Since the deeper reaches of the lake were beyond my present shaded position at the bridge, my strategy was to see what the cover and structure of the bridge and old wood supports might harbor beyond those first two crappies. A few gulps from my water bottle and I sat on the bulkhead and scanned for my next target. I think at this point I noticed the water level was quite a bit lower than I had first realized, just an observation at that point.
Across and to my left two weedy clumps of bushes grew out from the bulkhead, and seemed likely targets. I arose flipped the tiny plastic worm under the first bush, and had a strike which I missed. Bluegill, I surmised, as for the next hour or so I landed about a dozen darkly colored specimens from the brush. The action stopped, and the deeper water in the center of the channel beneath the bridge yielded nothing further.
However, on occasion the uneven corrugated cut-outs of the bulkhead I was fishing from, harbor a fish or two. By flipping parallel casts, I might put a lure on the nose of a bass and elicit a strike. It did not take long. On my third cast the sparkling chartreuse worm stopped dead 15 feet along the bulkhead. Had I let it sink too far and snagged bottom, caught a loose piece of bulkhead or was it a fish? Before that thought was fully realized, I felt and saw the line jerk away from the bulkhead and set the hook with as much gusto as you do with 2-pound test and a 4-1/2 foot panfish rod.
Introductions were quickly made, as a 3-pound bass leaped through the surface film in a classical gill-rattling jump, impressive for a warm water largemouth, and the first of four the fish afforded. The last was one for the books. But before that, it was touch and go, backing off the drag, feathering the reel with the anti-reverse off, as both the bass and I prepared for what was to be a memorable denouncement. This was where the landing strategy comes into play, and normally, another jump or two and I would lead the fish along side of the bulkhead for a traditional lip grip landing, hook removal and release. It was then that I remembered the low water level and as I gazed down into the most recent swirl the bass had made, I realized my reach was going to be short by almost two feet.
But I had to try, there was no place to beach the fish and trying to lift the heft I felt on my line was not an option. I unbuckled my tackle belt and lay face down across the bulkhead, hanging over the edge as far as I could. My rod was held in my left hand and I lifted and played the tiring bass toward me. As the fish got closer, resisting slowly against the light but persistent pressure I was applying, I reached awkwardly toward the water, able to come within a foot and a half perhaps of the surface.

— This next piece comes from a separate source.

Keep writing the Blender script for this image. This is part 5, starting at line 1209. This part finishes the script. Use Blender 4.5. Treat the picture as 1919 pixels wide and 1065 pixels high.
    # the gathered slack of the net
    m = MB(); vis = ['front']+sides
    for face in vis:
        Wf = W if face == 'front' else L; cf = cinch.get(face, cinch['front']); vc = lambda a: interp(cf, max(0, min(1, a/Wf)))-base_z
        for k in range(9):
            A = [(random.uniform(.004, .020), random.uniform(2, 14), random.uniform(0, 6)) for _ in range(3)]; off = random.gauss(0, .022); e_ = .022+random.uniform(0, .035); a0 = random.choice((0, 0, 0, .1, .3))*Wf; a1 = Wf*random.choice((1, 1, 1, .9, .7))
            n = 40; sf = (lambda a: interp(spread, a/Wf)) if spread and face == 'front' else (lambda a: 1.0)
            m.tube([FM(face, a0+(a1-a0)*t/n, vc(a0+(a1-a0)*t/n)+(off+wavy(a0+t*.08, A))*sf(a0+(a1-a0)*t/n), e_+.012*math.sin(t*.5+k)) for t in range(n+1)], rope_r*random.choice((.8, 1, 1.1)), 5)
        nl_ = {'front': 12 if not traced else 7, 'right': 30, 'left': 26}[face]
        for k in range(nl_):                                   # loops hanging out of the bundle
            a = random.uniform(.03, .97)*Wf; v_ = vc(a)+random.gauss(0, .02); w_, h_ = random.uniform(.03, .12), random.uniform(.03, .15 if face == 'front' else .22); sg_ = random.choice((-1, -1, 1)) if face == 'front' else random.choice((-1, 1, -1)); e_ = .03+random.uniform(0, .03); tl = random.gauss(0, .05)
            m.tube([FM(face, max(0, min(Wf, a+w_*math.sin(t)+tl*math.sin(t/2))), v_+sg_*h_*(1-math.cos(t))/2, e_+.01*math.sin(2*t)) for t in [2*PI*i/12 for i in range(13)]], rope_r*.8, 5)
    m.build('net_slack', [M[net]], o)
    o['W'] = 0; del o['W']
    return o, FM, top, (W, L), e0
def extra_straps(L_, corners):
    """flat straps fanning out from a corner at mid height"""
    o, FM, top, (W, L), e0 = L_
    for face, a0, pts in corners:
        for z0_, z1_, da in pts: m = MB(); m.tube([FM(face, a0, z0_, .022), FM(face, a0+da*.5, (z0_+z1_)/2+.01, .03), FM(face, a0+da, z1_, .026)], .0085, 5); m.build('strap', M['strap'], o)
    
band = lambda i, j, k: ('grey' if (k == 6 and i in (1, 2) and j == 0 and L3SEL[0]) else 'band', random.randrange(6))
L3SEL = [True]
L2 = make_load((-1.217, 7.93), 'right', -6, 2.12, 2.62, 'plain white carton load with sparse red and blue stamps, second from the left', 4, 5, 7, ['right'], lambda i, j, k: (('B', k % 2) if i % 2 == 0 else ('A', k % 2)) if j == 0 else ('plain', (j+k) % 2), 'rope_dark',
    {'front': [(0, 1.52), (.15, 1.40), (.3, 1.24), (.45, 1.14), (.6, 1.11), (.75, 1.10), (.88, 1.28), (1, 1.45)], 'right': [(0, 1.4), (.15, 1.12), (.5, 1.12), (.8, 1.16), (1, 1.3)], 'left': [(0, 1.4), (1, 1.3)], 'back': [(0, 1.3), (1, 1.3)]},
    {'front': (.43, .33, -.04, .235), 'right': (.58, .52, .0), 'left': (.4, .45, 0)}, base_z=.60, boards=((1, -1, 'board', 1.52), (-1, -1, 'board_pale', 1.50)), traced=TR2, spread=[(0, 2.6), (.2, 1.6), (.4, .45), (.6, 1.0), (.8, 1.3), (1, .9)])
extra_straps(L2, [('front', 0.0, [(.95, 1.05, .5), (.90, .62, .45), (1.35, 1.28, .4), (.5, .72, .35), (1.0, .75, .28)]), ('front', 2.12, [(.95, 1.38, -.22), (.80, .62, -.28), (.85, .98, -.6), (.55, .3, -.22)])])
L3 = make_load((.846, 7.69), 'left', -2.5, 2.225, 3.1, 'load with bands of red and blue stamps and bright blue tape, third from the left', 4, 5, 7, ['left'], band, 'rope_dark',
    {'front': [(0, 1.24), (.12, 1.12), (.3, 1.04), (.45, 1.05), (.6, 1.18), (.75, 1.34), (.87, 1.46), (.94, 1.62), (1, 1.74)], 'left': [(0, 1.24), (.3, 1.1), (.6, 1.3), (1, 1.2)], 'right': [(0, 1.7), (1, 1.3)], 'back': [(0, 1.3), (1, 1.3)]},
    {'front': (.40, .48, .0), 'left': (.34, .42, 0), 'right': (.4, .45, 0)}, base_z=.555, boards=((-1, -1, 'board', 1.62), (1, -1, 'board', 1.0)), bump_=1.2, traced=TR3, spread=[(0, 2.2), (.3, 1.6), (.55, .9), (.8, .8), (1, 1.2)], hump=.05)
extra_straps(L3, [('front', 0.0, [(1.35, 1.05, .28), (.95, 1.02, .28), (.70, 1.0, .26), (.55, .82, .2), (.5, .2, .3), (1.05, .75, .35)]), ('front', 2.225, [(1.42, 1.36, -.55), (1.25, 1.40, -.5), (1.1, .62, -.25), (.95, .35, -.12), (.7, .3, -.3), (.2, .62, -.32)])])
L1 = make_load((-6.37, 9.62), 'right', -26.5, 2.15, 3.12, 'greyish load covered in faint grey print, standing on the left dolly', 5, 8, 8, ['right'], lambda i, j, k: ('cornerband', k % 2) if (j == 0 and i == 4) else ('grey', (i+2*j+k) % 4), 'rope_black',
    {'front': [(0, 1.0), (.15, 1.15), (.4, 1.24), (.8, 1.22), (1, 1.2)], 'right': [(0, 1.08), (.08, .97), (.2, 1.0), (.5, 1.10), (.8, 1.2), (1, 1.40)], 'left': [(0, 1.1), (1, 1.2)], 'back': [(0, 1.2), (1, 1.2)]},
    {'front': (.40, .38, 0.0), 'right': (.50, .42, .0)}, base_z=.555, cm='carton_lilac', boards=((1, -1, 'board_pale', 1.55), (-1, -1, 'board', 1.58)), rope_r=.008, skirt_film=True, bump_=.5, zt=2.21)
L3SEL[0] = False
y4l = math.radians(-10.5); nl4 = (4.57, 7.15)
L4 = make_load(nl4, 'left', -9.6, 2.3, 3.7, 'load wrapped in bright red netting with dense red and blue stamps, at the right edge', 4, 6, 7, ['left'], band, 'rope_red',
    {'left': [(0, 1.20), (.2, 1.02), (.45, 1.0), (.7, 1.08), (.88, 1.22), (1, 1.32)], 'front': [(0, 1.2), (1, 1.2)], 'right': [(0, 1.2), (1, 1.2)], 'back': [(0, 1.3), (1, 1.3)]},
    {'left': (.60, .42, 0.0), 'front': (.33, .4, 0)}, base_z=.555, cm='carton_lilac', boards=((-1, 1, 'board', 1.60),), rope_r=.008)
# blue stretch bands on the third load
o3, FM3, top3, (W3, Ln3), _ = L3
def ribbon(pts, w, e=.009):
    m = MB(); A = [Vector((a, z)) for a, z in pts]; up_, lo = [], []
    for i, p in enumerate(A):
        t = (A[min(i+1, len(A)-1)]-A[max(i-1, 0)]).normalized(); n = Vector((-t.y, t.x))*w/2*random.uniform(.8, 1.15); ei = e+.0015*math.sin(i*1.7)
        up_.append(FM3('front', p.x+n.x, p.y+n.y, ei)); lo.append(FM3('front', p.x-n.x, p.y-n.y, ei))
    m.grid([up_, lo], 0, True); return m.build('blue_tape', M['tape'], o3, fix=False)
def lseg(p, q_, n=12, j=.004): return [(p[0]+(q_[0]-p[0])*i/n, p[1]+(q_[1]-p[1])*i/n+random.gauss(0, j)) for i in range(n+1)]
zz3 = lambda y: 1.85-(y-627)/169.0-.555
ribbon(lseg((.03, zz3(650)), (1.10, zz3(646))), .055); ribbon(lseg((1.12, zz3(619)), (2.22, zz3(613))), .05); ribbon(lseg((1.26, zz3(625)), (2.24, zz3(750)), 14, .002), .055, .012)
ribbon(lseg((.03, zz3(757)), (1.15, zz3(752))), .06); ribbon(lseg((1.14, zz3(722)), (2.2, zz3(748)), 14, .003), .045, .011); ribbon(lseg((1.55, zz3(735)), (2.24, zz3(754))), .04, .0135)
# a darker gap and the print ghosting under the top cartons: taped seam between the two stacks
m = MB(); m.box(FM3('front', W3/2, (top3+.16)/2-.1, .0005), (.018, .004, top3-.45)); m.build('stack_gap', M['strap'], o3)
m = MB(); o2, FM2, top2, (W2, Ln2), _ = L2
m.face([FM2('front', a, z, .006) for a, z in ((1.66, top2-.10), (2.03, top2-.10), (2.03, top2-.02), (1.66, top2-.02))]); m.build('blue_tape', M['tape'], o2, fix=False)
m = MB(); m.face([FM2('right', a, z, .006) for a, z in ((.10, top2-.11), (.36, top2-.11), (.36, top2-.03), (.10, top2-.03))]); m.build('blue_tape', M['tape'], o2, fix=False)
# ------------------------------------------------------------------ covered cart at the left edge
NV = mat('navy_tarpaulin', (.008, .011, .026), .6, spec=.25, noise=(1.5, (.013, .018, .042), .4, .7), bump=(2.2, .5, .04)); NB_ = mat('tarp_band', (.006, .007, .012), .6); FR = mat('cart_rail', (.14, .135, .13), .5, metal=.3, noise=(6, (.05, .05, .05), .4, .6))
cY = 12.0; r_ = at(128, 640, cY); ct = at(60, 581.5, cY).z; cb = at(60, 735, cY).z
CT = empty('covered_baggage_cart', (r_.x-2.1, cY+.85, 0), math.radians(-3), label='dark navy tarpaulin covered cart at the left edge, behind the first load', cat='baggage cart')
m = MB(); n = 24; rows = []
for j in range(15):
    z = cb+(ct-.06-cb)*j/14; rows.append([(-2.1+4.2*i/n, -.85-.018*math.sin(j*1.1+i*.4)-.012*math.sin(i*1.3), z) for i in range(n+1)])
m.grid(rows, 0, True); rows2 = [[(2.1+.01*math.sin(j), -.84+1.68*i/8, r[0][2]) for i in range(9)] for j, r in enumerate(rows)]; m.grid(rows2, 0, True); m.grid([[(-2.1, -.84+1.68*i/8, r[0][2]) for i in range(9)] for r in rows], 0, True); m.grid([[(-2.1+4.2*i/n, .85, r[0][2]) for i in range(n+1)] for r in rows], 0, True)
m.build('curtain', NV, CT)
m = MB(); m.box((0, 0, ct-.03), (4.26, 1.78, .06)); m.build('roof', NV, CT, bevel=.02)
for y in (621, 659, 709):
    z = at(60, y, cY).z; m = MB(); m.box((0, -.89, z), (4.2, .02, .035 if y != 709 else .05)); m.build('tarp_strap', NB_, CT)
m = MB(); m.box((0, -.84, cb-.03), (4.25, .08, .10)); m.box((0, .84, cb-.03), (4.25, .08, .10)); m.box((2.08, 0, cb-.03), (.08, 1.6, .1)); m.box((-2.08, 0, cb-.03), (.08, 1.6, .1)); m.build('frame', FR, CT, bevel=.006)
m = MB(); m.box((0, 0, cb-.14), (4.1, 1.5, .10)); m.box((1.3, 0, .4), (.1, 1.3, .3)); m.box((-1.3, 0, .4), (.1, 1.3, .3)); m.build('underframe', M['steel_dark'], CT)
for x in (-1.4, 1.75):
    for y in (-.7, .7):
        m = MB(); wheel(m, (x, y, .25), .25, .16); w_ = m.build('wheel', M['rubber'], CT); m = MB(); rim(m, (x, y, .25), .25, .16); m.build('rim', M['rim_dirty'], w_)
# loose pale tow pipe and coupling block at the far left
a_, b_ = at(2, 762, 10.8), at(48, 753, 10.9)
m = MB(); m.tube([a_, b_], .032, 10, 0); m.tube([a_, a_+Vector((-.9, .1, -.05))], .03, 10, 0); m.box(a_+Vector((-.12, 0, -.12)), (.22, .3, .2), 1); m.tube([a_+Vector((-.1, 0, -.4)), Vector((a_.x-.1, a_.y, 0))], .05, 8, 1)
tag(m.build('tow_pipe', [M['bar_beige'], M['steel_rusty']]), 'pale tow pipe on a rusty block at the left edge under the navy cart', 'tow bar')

But as I stared at the fish with my mind full of only "what to do next", the bass made the decision for me, but not in the traditional way, by pulling out against the pressure I was applying or throwing the hook on the last jump. I saw the bass quiver beneath the surface and gather for a final leap. I am not sure what if any expectations the bass had about our predicament, but it had to be as surprised as me as to what happened next.
With my left arm extending the rod skyward to try and keep the bass coming, I strained to find a way to reach the fish, but could not. Bent on regaining its freedom, that largemouth did not just wallow on the surface, but launched one last Polaris missile leap, bringing its head, or more precisely lower jaw, about 20 inches above the water line. Or another way to put, the bass jumped high enough into the air for me to lip it. In my supine position it happened literally right in front of my face.
I latched on to the startled bass, rolled to my haunches, popped the jig and worm out of the corner of its mouth and reached over to my tackle belt for a tape measure. Eighteen and a half inches, which I then lowered back as near to the surface as possible, achieving a nice smooth head first entry for the bass. I had never experienced anything quite like that before, and in discussions with others and some amusing research, could not find the exact duplicate of the occurrence. I was hotter and sweatier than I had planned, but had a few fish during my outing and one of those experiences that only comes from being on the water.
So the truth is, bass are where you find them. And at least once, that was in mid air, over the water on a hot summer's day in the city.